Crazy U contains deadpan moments of head-shake-inducing ludicrousness that will make the reader realize that Ferguson is not so much a satirist as a reporter — the satire is built in. As they say, you can’t make this stuff up.
Here’s a quick quiz. What do the initials “SAT” stand for? If you said Standardized Achievement Test, sorry. They stand for … nothing! Both “Achievement” and “Test” were at some point considered too judgmental, or stress-inducing … or something.
But even as he gets settled and satisfied that his son is able to go to the school he really wants to attend — a place identified as BSU (Big State University), where the boy could go to major football games with his chest painted the school colors and “major in beer” – Dad gets a peek at his son’s course load.
Since his first few choices for history credit are filled, the selections come down to a course about the TV show Mad Men, “Intro to Queer Theory” and “The 1960s.” Ferguson is reduced to being relieved that his son is able to get into the ’60s course, despite the fact it is taught by someone who waxes rapturously about Abbie Hoffman and the Port Huron Statement, and whose “enthusiasm was greatly increased by virtue of his being too young to have seen any of it first hand.”
Ferguson writes like a more amiable Mark Twain. While he may lack Twain’s sharp elbows, he has a big heart and the insight to find the humanity in those whose methods he is skewering.
While this is mostly a memoir, Ferguson also hints at what many see as the coming higher ed bubble. There has simply been too much money thrown at a diminishing product, in a manner that really amounts to a wealth transfer to a select group of people and to communities whose economies have come to depend on the trickle-down effect of such wretched excess.
As in the housing bubble, the rising prices are driven by debt that is encouraged by those who have nothing to lose if it is not paid back. He notes:
“Colleges have no incentive to discourage students from taking on debt; when a kid borrows money to pay for schools, the school itself has no ‘exposure,’ as the bankers say. The lender — a bank or the government — holds the note, and the student assumes the liability. The school gets paid up front.

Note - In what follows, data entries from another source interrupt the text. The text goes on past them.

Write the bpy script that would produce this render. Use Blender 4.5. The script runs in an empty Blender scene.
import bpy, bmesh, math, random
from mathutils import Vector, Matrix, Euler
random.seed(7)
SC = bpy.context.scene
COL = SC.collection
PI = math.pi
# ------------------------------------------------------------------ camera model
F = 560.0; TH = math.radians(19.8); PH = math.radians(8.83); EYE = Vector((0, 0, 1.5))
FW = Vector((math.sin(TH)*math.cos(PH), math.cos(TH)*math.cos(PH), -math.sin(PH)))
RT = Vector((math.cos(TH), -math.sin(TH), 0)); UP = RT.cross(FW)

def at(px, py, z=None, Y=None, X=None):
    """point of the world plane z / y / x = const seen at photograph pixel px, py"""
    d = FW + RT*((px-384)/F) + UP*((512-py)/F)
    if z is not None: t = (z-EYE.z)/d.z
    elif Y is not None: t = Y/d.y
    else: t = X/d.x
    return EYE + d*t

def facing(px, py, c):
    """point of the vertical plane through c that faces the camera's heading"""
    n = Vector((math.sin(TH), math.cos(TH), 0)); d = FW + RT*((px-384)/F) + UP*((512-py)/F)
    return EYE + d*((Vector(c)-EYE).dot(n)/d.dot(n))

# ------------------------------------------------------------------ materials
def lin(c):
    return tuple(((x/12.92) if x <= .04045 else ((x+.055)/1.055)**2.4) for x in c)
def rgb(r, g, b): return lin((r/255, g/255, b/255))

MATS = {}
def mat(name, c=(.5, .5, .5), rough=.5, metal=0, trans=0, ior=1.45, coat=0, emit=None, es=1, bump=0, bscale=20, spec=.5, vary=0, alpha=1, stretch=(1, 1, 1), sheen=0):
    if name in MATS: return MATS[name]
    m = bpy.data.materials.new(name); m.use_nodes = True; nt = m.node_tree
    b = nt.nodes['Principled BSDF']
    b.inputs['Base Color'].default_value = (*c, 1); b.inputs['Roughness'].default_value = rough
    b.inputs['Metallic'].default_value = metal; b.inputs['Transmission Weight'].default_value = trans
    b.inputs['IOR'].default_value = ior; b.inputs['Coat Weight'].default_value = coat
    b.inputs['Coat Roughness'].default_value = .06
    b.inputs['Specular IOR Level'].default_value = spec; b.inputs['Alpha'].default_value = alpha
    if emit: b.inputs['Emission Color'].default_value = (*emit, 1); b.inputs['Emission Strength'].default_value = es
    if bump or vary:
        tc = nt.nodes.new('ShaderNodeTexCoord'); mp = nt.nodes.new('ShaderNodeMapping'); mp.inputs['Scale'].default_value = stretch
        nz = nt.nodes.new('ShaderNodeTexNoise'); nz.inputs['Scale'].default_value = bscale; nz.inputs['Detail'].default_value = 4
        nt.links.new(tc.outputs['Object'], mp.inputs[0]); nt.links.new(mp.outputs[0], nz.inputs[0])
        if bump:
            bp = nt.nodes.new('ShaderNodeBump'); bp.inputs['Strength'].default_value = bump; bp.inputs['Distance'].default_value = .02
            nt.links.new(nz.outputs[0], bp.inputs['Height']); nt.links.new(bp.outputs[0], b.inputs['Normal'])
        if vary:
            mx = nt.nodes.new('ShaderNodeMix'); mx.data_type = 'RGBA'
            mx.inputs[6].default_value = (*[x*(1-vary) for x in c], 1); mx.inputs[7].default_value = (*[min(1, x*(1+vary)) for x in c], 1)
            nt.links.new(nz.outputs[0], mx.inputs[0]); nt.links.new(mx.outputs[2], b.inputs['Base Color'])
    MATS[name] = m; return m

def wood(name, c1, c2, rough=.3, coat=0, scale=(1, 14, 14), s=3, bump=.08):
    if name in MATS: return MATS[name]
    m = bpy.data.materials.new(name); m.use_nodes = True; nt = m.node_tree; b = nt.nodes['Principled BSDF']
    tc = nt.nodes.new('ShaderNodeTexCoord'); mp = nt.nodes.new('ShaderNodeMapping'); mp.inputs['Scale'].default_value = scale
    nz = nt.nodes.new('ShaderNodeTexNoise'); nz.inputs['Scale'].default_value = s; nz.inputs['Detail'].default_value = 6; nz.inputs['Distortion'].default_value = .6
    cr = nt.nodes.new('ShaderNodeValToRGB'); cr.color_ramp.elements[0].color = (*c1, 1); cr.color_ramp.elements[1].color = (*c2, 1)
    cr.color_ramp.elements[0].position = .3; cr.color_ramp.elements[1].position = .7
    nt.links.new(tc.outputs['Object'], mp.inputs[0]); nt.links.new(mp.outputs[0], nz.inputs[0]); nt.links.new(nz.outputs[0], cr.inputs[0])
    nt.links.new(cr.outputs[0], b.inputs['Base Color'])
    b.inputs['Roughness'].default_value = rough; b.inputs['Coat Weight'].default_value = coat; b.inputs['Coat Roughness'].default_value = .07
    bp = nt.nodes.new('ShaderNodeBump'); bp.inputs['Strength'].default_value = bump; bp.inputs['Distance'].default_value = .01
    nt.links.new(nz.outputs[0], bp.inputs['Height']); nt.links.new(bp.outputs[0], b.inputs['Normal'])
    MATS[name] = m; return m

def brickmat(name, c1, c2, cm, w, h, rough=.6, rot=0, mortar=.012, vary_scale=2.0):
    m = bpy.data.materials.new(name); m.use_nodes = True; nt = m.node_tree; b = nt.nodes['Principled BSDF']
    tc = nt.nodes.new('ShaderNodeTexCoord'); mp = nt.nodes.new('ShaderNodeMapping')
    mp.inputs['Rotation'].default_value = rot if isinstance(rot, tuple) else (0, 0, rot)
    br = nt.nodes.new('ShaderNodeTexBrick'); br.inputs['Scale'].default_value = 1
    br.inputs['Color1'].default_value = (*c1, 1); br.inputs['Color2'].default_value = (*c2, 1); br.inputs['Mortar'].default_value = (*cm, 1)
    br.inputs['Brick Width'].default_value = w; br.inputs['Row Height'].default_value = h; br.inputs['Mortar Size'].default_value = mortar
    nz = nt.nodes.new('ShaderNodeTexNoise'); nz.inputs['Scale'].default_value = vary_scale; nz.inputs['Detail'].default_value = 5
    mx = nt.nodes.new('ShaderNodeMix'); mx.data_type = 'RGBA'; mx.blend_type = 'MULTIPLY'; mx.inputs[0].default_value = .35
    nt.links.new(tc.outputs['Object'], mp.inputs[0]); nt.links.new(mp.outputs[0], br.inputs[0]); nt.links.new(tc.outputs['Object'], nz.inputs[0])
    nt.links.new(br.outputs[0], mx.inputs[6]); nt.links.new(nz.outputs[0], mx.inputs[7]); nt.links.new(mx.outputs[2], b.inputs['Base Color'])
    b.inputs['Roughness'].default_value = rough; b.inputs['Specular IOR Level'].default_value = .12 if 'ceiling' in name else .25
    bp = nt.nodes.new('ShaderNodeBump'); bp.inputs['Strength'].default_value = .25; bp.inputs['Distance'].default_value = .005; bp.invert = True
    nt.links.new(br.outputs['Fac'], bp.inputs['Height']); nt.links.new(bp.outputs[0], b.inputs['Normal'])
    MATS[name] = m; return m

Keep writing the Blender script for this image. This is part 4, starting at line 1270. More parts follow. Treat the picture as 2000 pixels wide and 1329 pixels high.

‘We’re borrowing eighty billion dollars a year to go to college…’”
There are plenty of exposes out there on each topic Ferguson delves into, but possibly no other single volume covers this much territory — and I guarantee none of them are nearly this entertaining.
Whatever you’re second-guessing how your kid ended up where he or she is or just beginning to be bombarded by the whole panoply of hucksters and guilt mongers clustered around the university scene — or even if you just enjoy great humorous writing — you owe it to yourself to read Crazy U.